Sunday, February 05, 2006

hm.

well. what a night.

nothing like I thought it would be.

much more serious than I was planning....but it needed to happen.

so last night was my birthday night, so the first half of my evening was spent prancing about socializing with the fun group that had amassed at Bohemia, drinking, laughing, having a grand ole time....but then I got in to a very serious, very concerning conversation with one of my best friends. I found out he is not doing very well...in several respects. a very sobering moment in my eveing. I also wound up talking with another friend about his own lack of "group" and lonliness....

it was an evening of being a shoulder and a hug.
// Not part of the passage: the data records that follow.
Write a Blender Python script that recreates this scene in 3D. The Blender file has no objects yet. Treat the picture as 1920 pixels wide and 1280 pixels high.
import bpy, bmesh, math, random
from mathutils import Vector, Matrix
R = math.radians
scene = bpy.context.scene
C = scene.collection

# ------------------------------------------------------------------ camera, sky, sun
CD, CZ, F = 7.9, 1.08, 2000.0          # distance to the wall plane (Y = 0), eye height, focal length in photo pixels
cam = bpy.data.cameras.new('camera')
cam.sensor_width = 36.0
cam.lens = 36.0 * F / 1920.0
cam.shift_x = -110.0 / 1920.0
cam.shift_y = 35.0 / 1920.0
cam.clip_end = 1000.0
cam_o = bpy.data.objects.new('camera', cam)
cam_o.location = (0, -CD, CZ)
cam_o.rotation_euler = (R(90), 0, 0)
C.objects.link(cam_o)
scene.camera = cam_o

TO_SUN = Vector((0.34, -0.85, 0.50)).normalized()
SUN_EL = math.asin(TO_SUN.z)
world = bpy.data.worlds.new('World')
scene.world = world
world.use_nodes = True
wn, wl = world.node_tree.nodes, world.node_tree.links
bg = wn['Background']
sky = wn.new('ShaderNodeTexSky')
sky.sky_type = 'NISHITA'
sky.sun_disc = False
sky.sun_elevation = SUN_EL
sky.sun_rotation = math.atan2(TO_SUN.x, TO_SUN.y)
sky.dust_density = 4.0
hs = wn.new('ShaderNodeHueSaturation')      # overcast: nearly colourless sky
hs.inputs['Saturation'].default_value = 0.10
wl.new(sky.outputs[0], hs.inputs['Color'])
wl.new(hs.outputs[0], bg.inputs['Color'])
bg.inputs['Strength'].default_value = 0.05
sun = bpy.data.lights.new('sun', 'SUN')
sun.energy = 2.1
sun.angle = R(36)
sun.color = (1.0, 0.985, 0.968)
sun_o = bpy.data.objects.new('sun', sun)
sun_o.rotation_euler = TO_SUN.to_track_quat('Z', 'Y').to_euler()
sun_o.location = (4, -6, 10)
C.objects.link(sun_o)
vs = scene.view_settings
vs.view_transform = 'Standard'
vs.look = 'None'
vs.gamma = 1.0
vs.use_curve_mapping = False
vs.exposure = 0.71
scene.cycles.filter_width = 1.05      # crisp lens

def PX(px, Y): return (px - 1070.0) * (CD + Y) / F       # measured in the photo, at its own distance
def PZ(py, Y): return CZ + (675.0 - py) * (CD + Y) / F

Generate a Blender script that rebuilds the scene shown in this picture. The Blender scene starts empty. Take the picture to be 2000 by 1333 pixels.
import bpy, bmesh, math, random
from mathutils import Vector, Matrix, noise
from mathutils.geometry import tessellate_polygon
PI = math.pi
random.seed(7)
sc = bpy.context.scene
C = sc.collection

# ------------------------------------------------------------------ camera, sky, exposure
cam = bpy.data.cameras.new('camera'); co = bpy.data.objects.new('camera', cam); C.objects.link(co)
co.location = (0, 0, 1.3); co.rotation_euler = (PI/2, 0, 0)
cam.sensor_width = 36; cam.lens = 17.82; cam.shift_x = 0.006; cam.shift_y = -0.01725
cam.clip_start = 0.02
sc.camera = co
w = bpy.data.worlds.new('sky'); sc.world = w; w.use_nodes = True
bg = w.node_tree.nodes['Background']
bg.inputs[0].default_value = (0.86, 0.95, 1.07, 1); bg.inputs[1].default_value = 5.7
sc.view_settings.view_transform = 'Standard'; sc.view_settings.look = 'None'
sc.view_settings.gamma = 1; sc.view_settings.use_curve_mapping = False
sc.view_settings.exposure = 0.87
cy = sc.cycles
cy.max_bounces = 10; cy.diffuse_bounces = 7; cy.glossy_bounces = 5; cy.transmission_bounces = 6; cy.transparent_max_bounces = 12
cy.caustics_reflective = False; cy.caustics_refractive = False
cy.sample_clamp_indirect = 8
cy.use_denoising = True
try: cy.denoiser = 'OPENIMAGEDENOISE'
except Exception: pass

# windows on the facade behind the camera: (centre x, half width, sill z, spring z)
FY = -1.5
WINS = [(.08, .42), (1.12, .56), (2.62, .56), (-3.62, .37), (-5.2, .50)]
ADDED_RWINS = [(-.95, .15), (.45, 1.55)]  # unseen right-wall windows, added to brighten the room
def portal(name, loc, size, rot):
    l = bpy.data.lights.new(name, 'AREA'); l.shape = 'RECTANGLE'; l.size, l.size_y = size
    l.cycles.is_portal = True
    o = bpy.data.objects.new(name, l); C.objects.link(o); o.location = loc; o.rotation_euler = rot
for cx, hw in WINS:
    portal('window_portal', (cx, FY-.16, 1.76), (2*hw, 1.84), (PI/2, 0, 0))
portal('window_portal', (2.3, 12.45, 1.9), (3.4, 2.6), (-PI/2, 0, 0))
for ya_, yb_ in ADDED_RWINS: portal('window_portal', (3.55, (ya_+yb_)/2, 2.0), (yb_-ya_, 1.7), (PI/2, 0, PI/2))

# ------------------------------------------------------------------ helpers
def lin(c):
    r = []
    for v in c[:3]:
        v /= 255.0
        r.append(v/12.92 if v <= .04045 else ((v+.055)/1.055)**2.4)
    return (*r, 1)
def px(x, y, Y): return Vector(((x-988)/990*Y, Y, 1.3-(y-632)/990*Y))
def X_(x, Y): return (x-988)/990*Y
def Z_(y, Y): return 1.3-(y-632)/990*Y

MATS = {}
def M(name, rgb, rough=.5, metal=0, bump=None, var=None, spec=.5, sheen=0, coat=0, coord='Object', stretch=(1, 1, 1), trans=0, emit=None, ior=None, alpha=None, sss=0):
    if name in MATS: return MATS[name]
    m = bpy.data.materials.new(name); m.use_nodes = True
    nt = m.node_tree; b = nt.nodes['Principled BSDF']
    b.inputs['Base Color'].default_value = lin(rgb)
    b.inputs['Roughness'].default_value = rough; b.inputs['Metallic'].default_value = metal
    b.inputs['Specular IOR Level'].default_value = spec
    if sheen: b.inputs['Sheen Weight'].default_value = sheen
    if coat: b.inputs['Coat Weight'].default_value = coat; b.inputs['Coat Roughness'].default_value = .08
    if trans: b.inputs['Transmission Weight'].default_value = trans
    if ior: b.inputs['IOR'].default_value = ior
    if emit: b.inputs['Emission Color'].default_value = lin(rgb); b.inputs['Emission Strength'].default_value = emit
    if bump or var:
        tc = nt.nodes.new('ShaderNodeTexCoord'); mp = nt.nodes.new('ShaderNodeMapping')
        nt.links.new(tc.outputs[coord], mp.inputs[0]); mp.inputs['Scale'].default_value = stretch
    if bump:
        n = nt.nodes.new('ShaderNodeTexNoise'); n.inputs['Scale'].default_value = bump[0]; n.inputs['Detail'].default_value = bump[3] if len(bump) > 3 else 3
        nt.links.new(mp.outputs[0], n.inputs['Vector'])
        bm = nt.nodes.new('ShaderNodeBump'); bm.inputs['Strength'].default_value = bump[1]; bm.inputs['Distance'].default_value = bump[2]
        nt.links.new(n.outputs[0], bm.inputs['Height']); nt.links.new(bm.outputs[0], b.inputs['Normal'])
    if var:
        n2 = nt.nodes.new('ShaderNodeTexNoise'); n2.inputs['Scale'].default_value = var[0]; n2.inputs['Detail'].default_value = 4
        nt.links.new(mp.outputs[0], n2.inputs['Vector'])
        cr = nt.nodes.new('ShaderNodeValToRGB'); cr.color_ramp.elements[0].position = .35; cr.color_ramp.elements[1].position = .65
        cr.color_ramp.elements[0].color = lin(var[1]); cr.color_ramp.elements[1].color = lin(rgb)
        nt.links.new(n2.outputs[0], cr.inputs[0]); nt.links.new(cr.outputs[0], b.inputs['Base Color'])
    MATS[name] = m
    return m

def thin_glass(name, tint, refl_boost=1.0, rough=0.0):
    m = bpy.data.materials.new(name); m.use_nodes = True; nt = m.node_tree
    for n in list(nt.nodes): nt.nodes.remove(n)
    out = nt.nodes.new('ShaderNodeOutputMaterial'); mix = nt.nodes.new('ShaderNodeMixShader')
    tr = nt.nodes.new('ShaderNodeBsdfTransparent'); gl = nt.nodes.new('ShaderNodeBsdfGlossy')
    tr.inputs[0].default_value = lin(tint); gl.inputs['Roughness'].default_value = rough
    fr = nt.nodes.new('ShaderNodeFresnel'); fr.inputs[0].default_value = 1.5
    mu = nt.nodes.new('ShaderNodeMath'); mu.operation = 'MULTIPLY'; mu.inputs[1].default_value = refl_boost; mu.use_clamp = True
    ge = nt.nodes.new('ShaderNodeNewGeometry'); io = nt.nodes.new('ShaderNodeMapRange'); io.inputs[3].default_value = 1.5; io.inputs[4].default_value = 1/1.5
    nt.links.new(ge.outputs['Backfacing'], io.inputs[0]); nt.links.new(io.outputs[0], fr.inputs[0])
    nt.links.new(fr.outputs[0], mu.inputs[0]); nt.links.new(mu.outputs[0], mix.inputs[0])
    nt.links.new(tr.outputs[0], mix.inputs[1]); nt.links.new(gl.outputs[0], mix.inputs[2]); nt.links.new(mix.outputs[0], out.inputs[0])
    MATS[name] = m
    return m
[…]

I feel very helpless at times.


I think a big part of it is that I cannot understand. I hate not understanding things, especially when it is something that is clearly very important. religion is a good example. I don't understand it and therefore I will find myself very uncomforable being around others who are quite the opposite and hold religion and god as huge parts of their life. I cannot grasp something so important to them, so I just don't know how to handle the situation at times. and when someone comes to me deeply upset and finding life almost too hard for them....I don't know what to do. if there even is anything I can do.

fuck man. I am 19.

18 was really a wild year.

I had so many firsts in the past year. so much has changed. I learned and grown so much. the people I have met, lost, and kept...wow.

18 is gone.

it's an awkward age, 19. I have no real feel for age anymore either. I mean, 19 doesn't feel right, it sounds young and stupid....but 20 still seems like such a landmark of fucking 20. no longer a teen with that one. but right now.....

I don't know.

I feel old in many ways, and very young in many others.

maybe that's the way I'm supposed to feel? who knows.

I wonder what 19 will bring me. I hope it's good. I hope it will be filled with love and fun and accomplishments and happy memories and great aspectations. I didn't make a New Years Resolution because New Years hasn't felt like a New Year since I was about 10, but this birthday kinda says something....I'm at least feeling retrospective....so I think I'll make a resolution for my year.

but I don't know what it will be.

I'll think on it. I'll letcha know if it's anything good.

peace out.

3 Comments:

Blogger Alison said...

OMG HAPPY BIRTHDAY!

We can't celebrate together this year :-(

I am with you in spirit.

10:54 AM  
Blogger Brian said...

Happy Birthday!

11:15 AM  
Blogger invadethecity said...

none of it matters really. everyday is just the same as yesterday. the importance is not want happens to you over these years. no the importance is peace and well nothing i guess. if everyday is the same day just later in our week. nothing matters. except the week. but the week is just an illussion and time is as well. nothing matters, not even nothing. so. enjoi being nineteen. and dont do anything i would do.